[Given problem]
Set out each line from the following listing that includes the word "script".

[Supplied data]
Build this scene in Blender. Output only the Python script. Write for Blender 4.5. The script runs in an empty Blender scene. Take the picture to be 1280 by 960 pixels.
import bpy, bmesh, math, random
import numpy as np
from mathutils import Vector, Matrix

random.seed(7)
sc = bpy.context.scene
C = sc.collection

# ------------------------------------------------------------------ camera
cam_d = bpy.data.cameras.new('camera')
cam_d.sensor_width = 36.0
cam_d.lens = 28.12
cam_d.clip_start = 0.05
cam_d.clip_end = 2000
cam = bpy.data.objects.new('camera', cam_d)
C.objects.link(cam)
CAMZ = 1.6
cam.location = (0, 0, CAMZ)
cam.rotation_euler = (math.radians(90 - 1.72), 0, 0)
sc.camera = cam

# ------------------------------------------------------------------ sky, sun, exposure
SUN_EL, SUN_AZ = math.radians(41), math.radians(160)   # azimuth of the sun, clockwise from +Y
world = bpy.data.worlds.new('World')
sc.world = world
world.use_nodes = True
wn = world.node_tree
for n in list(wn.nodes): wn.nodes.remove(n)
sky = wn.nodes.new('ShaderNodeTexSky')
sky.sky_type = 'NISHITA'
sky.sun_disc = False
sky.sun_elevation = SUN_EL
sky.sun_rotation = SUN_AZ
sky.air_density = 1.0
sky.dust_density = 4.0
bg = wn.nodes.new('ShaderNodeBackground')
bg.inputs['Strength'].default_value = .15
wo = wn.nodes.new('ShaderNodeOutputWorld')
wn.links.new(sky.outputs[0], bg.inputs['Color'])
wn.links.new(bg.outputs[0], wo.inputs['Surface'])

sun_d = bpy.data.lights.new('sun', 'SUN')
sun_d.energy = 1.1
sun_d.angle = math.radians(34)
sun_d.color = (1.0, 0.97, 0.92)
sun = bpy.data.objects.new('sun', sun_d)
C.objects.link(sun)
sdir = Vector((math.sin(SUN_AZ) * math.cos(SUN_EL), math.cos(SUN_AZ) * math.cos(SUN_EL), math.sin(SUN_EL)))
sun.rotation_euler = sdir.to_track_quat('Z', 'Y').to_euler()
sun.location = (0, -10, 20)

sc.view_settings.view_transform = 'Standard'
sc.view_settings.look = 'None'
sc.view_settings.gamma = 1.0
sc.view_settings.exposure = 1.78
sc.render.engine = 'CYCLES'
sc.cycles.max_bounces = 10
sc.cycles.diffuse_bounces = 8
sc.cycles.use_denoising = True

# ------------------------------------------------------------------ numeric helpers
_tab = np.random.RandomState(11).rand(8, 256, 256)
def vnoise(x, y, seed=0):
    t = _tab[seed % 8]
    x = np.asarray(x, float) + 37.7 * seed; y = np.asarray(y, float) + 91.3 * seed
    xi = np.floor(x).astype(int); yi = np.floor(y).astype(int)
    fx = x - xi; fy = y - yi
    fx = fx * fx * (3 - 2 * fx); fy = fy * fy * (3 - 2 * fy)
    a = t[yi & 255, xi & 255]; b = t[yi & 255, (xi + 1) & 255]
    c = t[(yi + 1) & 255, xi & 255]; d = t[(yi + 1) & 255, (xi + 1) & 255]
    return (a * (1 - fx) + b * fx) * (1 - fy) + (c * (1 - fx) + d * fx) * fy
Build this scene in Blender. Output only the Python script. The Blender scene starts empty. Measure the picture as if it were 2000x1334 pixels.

[Exercise output]
Build this scene in Blender. Output only the Python script. Write for Blender 4.5. The script runs in an empty Blender scene. Take the picture to be 1280 by 960 pixels.
Build this scene in Blender. Output only the Python script. The Blender scene starts empty. Measure the picture as if it were 2000x1334 pixels.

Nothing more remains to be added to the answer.